During December’s IW NHS Trust Board Meeting, in response to the IW Ambulance Service’s very long-standing difficulty in meeting response times, non-executive director, Tim Peachey, seeking to mitigate poor performance, explained the Island, being largely a rural community, was unlike a city such as Portsmouth where distances and therefore attendance times were generally much shorter, resulting in targets far more likely to be met.

This explanation is of course little comfort to someone having a cardio episode in, say, Freshwater.

The Island suffers a double whammy, since in times of desperate need it can not call upon a swift response from an adjoining county.

The practice of hiring private ambulance services from the mainland to meet minimum legal requirements of cover is neither a long-term economic solution, nor a sensible strategy for meeting response time targets, since mainland ambulance crews will be less familiar with the Island’s road network and geography than IW ambulance crews.

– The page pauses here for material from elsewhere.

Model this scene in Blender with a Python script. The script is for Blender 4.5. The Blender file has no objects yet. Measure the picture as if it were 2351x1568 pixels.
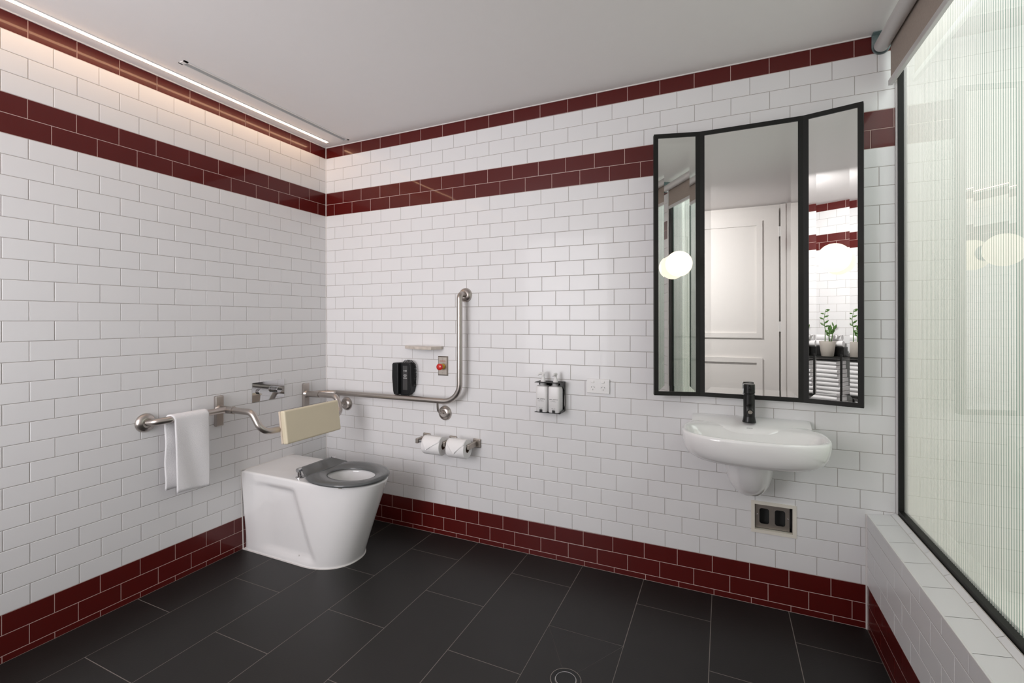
import bpy, bmesh, math, random
from mathutils import Vector, Matrix
random.seed(7)
SC = bpy.context.scene
PI = math.pi

# ------------------------------------------------------------------ camera, world, lights, exposure
cam = bpy.data.cameras.new('camera'); cam.sensor_width = 36.0; cam.lens = 1091.342 / 2351 * 36
cam.shift_x = (1175.5 - 1151.13) / 2351; cam.shift_y = -(784 - 735.24) / 2351
cam.clip_start = 0.02
co = bpy.data.objects.new('camera', cam); SC.collection.objects.link(co)
co.matrix_world = (Matrix.Translation((2.3962, -2.3771, 1.2562)) @ Matrix.Rotation(math.radians(25.0), 4, 'Z')
                   @ Matrix.Rotation(PI / 2, 4, 'X') @ Matrix.Rotation(math.radians(-0.0817), 4, 'Z'))
SC.camera = co
w = bpy.data.worlds.new('world'); SC.world = w; w.use_nodes = True
w.node_tree.nodes['Background'].inputs[0].default_value = (0.8, 0.86, 0.9, 1)
w.node_tree.nodes['Background'].inputs[1].default_value = 0.6
SC.view_settings.view_transform = 'Standard'; SC.view_settings.look = 'None'
SC.view_settings.exposure = 0.12; SC.view_settings.gamma = 1.0; SC.view_settings.use_curve_mapping = False
SC.cycles.use_denoising = True; SC.cycles.max_bounces = 12; SC.cycles.transparent_max_bounces = 12
SC.cycles.sample_clamp_indirect = 6.0
LED_E, GLOBE_E = 14.0, 1.2

def area(name, loc, rot, sx, sy, power, col, spread=PI):
    l = bpy.data.lights.new(name, 'AREA'); l.shape = 'RECTANGLE'; l.size = sx; l.size_y = sy
    l.energy = power; l.color = col; l.spread = spread
    o = bpy.data.objects.new(name, l); SC.collection.objects.link(o); o.location = loc; o.rotation_euler = rot
    return o
# daylight in the space beyond the fluted glass: level light facing the glass and skylight from above it
area('daylight_beyond_glass', (4.45, -1.0, 1.5), (0, PI / 2, 0), 2.3, 2.3, 6.5, (1.0, 0.985, 0.985))
area('skylight_beyond_glass', (3.50, -0.95, 2.57), (0, 0, 0), 0.7, 2.2, 31, (1.0, 0.985, 1.0))
# added fill light, set before a made-up frosted window behind the camera
area('fill_light_behind', (0.67, -3.135, 1.42), (PI / 2, 0, 0), 1.02, 1.66, 19.5, (0.985, 0.965, 1.0), math.radians(120))

# added fill spotlight, unseen, aimed at the door end for soft bounce
SPOT = Vector((1.70, -1.75, 2.30)); SPOT_DIR = Vector((0.16, -0.85, -0.50)).normalized()
l = bpy.data.lights.new('fill_spot_light', 'AREA'); l.shape = 'DISK'; l.size = 0.12; l.energy = 14; l.color = (1.0, 0.97, 0.975); l.spread = math.radians(125)
o = bpy.data.objects.new('fill_spot_light', l); SC.collection.objects.link(o); o.location = SPOT + SPOT_DIR * 0.062; o.rotation_euler = SPOT_DIR.to_track_quat('-Z', 'Y').to_euler()

# ------------------------------------------------------------------ helpers
def mat(name, col=(0.8, 0.8, 0.8), rough=0.5, metal=0.0, coat=0.0, noise=0.0, nscale=20.0, bump=0.0, bscale=60.0,
        emit=None, estr=0.0, spec=0.5, coatr=0.05, aniso=0.0):
    m = bpy.data.materials.new(name); m.use_nodes = True
    nt = m.node_tree; b = nt.nodes['Principled BSDF']
    b.inputs['Base Color'].default_value = (*col, 1); b.inputs['Roughness'].default_value = rough
    b.inputs['Metallic'].default_value = metal; b.inputs['Coat Weight'].default_value = coat
    b.inputs['Coat Roughness'].default_value = coatr; b.inputs['Specular IOR Level'].default_value = spec
    if emit:
        b.inputs['Emission Color'].default_value = (*emit, 1); b.inputs['Emission Strength'].default_value = estr
    tc = nt.nodes.new('ShaderNodeTexCoord')
    n = nt.nodes.new('ShaderNodeTexNoise'); n.inputs['Scale'].default_value = nscale; n.inputs['Detail'].default_value = 4
    nt.links.new(tc.outputs['Object'], n.inputs['Vector'])
    mr = nt.nodes.new('ShaderNodeMapRange'); nt.links.new(n.outputs['Fac'], mr.inputs['Value'])
    k = max(noise, 0.01)
    mr.inputs['To Min'].default_value = 1 - k; mr.inputs['To Max'].default_value = 1 + k
    hs = nt.nodes.new('ShaderNodeHueSaturation'); hs.inputs['Color'].default_value = (*col, 1)
    nt.links.new(mr.outputs['Result'], hs.inputs['Value']); nt.links.new(hs.outputs['Color'], b.inputs['Base Color'])
    if bump:
        n2 = nt.nodes.new('ShaderNodeTexNoise'); n2.inputs['Scale'].default_value = bscale; n2.inputs['Detail'].default_value = 3
        nt.links.new(tc.outputs['Object'], n2.inputs['Vector'])
        bp = nt.nodes.new('ShaderNodeBump'); bp.inputs['Strength'].default_value = bump; bp.inputs['Distance'].default_value = 0.002
        nt.links.new(n2.outputs['Fac'], bp.inputs['Height']); nt.links.new(bp.outputs['Normal'], b.inputs['Normal'])
    return m

M = {}
M['tile_white'] = mat('tile_white', (0.795, 0.79, 0.795), 0.36, coat=0.14, noise=0.02, nscale=3, bump=0.10, bscale=9, coatr=0.04)
M['tile_red'] = mat('tile_red', (0.092, 0.0060, 0.0048), 0.30, coat=0.30, spec=0.3, noise=0.10, nscale=4, bump=0.12, bscale=10, coatr=0.04)
M['grout'] = mat('grout', (0.43, 0.40, 0.38), 0.85, noise=0.08, nscale=30)
M['grout_light'] = mat('grout_light', (0.62, 0.47, 0.43), 0.85, noise=0.08, nscale=30)
M['caulk'] = mat('caulk', (0.78, 0.75, 0.73), 0.5)
M['floor_tile'] = mat('floor_tile', (0.0115, 0.0102, 0.0096), 0.46, noise=0.16, nscale=5, bump=0.12, bscale=120)
M['floor_grout'] = mat('floor_grout', (0.30, 0.265, 0.24), 0.9, noise=0.12)
M['ceiling'] = mat('ceiling_paint', (0.88, 0.85, 0.84), 0.7, noise=0.01)
M['ceramic'] = mat('ceramic', (0.90, 0.89, 0.885), 0.09, coat=0.5, coatr=0.03)
M['ceramic_cream'] = mat('cream_plastic', (0.78, 0.74, 0.66), 0.35)
M['steel'] = mat('brushed_steel', (0.50, 0.46, 0.43), 0.30, metal=1.0, noise=0.05, nscale=80, bump=0.05, bscale=300)
M['steel_dull'] = mat('dull_steel', (0.42, 0.38, 0.34), 0.42, metal=1.0, noise=0.12, nscale=25)
M['chrome'] = mat('chrome', (0.62, 0.62, 0.63), 0.04, metal=1.0)
M['black_metal'] = mat('black_metal', (0.013, 0.013, 0.012), 0.5, noise=0.05, spec=0.25)
M['black_gloss'] = mat('black_satin', (0.006, 0.006, 0.006), 0.30, coat=0.1, spec=0.35)
M['black_plastic'] = mat('black_plastic', (0.008, 0.0085, 0.0095), 0.42, bump=0.05, bscale=400, spec=0.3)
M['label_grey'] = mat('label_grey', (0.06, 0.06, 0.062), 0.2)
M['print_grey'] = mat('print_grey', (0.32, 0.32, 0.32), 0.5)
M['print_dark'] = mat('print_dark', (0.06, 0.055, 0.055), 0.5)
M['print_red'] = mat('print_red', (0.42, 0.05, 0.03), 0.5)
M['seat_grey'] = mat('seat_grey', (0.105, 0.11, 0.112), 0.20, coat=0.2, noise=0.05)
M['cushion'] = mat('cushion_vinyl', (0.76, 0.68, 0.50), 0.38, noise=0.04, nscale=6, bump=0.05, bscale=60)
M['cushion_edge'] = mat('cushion_edge', (0.70, 0.60, 0.49), 0.45)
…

The ongoing pattern of missed targets is no reflection on our Island’s amazing ambulance staff, it simply highlights a very long history of inadequate investment in resources and ambulance staffing levels to meet the island’s requirements, which is an issue that falls firmly on the shoulders of trust executives, and one it continues to fail to address.

We do not need the monthly spiel of lily-livered excuses, the Island needs an Island Ambulance Service that is adequately resources with vehicles and fully trained crews sufficient to meet the needs of the Island community.